Выбрать главу

Эмиль Осипович Кратохвиль был специалистом по «маримонам», то есть большим вальцовым мельницам. Сделав несколько измерений на месте, он вычертил рабочий чертеж пятиэтажной лестницы чрезвычайно быстро. Он поступил к нам на службу и служил у нас до конца своей жизни, став близким человеком для нашей семьи. Он не был женат. Конец его жизни был плохой. Связавшись совершенно с Россией, он принял русское подданство. А в это время разразилась революция семнадцатого года. Конца его не помню, но, конечно, человек, который был так близок к нам, не мог не навлечь на себя преследование новой власти.

* * *

Затем я знал чехов-колонистов на Волыни. Они были очень важным обстоятельством для этой земли. Такой чех, если у него было шесть гектаров земли, жил как пан. Наши мужики, которые научились хозяйничать по-чешски, также становились зажиточными. По этой причине, когда началась столыпинская реформа, Волынь была образцом того, что эта реформа даст.

А в девятьсот седьмом году, когда шли выборы во вторую Государственную Думу, я познакомился с волынскими чехами и узнал их политические взгляды. Мне удалось переговорить с главарями. И они мне сказали:

— Нам известно, что вы вынуждены вести борьбу с поляками. Так знайте, мы пойдем с вами. Россия дала нам приют и достаток. А поляки, хотя они тоже славяне, но они всегда шли против славян.

В результате во вторую Государственную Думу были избраны восемь малороссийских крестьян, три русских помещика, один батюшка и один чех по фамилии Доброглав, единственный чех в Государственной Думе. 

Глава V

ГЕРМАНИЯ

Точно не помню когда, но примерно в конце 1922 года выяснилось, что мне в Чехии больше нечего делать. Одновременно оказалось, что попасть в Германию совсем нетрудно. В тогдашнюю Германию въезд иностранцам разрешала не центральная власть, а власти провинциальные.

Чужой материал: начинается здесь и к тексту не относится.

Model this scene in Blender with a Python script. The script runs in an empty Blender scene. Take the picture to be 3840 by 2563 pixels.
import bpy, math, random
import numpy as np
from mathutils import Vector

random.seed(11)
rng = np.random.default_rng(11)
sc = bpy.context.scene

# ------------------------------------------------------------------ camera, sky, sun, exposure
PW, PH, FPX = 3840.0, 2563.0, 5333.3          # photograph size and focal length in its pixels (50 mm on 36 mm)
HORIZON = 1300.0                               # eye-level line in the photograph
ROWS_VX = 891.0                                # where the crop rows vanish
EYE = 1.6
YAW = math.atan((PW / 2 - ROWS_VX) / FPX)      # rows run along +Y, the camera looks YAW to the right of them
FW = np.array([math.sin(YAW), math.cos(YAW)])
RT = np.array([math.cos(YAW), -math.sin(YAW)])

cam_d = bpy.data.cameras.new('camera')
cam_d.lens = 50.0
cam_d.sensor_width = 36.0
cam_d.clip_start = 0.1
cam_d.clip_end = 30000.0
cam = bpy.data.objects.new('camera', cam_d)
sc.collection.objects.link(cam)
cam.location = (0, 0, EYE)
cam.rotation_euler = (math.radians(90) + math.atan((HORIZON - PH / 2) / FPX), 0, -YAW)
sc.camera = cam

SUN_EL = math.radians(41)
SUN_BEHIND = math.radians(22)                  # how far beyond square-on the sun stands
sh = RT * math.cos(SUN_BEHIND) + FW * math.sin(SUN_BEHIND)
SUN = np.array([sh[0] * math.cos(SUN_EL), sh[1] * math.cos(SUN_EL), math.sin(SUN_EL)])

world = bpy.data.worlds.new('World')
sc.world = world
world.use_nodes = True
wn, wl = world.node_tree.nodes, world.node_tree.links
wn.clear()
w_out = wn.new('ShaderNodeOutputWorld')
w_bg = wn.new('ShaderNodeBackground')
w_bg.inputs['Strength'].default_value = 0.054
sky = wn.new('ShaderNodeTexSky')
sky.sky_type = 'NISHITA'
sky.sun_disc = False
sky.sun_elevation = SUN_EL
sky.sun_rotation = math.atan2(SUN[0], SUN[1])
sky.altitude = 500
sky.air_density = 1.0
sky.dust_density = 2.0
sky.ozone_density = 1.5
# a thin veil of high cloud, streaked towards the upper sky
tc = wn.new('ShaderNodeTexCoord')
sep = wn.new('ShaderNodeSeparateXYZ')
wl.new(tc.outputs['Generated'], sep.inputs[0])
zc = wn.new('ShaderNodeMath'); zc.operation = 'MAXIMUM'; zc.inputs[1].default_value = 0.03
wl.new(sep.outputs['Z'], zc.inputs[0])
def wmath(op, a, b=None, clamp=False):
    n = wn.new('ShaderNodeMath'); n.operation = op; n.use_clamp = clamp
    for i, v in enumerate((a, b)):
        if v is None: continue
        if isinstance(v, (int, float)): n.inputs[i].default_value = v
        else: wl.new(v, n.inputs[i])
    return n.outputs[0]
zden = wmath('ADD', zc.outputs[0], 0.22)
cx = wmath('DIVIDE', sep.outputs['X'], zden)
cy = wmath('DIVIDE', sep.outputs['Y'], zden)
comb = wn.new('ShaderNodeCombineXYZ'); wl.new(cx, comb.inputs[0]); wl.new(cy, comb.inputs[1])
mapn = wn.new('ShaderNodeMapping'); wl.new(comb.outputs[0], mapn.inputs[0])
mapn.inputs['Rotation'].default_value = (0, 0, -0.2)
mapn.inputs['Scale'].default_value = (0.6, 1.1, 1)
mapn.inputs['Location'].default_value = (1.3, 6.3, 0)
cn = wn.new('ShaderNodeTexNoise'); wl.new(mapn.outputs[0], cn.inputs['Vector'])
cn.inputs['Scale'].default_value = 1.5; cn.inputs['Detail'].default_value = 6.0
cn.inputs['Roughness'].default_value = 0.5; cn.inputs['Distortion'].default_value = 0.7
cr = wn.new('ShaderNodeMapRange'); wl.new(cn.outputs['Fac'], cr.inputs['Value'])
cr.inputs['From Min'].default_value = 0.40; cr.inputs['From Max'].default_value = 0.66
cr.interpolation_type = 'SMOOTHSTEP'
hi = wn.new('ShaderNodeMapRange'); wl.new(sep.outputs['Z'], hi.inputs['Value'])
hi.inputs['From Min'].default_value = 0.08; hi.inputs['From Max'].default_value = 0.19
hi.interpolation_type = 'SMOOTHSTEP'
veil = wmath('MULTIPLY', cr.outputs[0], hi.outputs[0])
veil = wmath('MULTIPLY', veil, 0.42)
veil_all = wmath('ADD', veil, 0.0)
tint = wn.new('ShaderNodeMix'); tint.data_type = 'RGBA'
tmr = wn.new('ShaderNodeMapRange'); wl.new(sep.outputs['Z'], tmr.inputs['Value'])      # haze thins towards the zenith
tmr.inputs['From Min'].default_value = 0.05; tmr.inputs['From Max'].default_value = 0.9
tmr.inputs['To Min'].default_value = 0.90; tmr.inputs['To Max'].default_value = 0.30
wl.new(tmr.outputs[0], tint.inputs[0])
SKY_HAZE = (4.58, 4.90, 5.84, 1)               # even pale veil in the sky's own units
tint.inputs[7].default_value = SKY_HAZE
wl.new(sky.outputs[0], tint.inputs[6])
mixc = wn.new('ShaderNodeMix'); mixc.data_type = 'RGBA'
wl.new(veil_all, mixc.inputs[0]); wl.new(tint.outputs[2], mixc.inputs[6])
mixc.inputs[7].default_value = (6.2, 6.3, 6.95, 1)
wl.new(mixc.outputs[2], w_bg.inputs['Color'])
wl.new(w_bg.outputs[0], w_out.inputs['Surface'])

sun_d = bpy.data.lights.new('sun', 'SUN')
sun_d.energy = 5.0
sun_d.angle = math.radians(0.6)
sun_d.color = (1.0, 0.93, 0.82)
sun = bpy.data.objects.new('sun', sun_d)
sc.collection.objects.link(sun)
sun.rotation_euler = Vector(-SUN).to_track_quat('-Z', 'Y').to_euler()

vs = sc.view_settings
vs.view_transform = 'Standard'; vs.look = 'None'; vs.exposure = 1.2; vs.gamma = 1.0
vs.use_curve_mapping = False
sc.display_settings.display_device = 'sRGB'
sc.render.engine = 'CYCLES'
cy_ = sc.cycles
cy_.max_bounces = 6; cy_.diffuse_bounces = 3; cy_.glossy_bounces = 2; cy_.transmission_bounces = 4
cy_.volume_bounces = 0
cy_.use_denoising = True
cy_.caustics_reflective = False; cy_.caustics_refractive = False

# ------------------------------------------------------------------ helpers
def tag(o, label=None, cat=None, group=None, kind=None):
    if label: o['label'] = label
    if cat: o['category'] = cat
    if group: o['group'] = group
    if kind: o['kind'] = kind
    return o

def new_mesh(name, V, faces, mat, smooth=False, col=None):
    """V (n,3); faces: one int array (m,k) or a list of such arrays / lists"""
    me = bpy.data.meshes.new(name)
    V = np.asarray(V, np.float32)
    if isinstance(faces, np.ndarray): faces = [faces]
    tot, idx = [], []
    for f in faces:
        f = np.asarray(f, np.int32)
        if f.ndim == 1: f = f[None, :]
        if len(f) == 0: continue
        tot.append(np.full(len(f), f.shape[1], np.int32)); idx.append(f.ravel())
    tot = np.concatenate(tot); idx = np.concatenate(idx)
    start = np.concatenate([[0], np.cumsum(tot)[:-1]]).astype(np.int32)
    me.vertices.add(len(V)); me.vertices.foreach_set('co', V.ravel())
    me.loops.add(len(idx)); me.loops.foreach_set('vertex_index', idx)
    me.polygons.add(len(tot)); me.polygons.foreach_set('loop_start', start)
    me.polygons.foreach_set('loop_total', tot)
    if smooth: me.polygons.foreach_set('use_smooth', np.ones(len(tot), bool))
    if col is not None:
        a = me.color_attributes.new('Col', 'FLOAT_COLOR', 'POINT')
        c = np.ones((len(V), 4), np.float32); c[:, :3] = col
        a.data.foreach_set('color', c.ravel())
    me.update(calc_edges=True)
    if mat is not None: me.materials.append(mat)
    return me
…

Еще надо принять во внимание, что тогдашняя Германия, в противность ее прежней истории, жила под знаком взятки. Немецкая валюта падала катастрофически. Все чиновники голодали. Голод был всесилен. Мой управляющий на Волыни пересылал мне доходы в долларах. А я узнал, что некий русский киевлянин, бывший полковник Клименко, живет в Берлине, носит звание «присяжного советника» и оказывает услуги русским эмигрантам. Он написал мне, что за два доллара может выхлопотать разрешение въехать в Германию для меня и Марии Дмитриевны.

И мы поехали. Багаж у нас был такой. Огромный мешок со всем нашим имуществом, где носильные вещи были перемешаны с тарелками и стаканами. Я об этом пишу потому, что мешок этот куда-то заслали, и я его насилу разыскал. Чиновник потребовал открыть мешок. Я развязал. Он сунул туда руку. Закричал и вынул ее окровавленную. Мешок бросали, стаканы разбились, он порезал руку и стал, естественно, возмущаться. Я извинился и объяснил:

— Мы русские беженцы. Тут все наше имущество. Я не знал, что моя жена напихала туда стаканы, иначе я бы вас предупредил.

Немец вошел в наше положение, и инцидент был исчерпан.

* * *

Я познакомился с полковником Клименко в Берлине (какая у него была фамилия в Германии, я не помню9), приехав туда из Чехии. Он рассказал мне о Киеве времен Гражданской войны удивительные истории. И очень бранил Драгомирова, который в тот период был главным начальником в Киеве:

— Я сколотил малороссийский отряд, потому что свободно говорю по-хохлацки. Фамилия моя вовсе не Клименко, я чистый немец по крови. Как вы сами знаете, в это время начальство Добровольческой армии перестало такие отряды кормить. Все перешли на самокормление. Вследствие этого в Киеве начался так называемый «тихий погром». Воинские подразделения вламывались в дома и требовали от евреев, чтобы их накормили. Это и называлось «тихий погром». Но так как евреи, естественно, очень боялись, то они били в сковороды и кастрюли и отчаянно кричали: «Спасайте такой-то номер», то есть дом. Таким образом, тихий погром превратился в «громкий погром».

Слушая Клименко, бывшего начальника малороссийского отряда, я вспомнил свою статью «Пытка страхом». В ней я писал примерно так: «Поймут ли евреи значение переживаемых событий? В этом и их и наша судьба. На антисемитизме не выедешь, но на сочувствии марксизму тоже».

Эта статья благодаря своему названию произвела совершенно не то впечатление, какое я хотел. Только Паустовский понял ее правильно, как сочувствие к пытаемым страхом. Остальные расценили ее как сочувствие к погромам.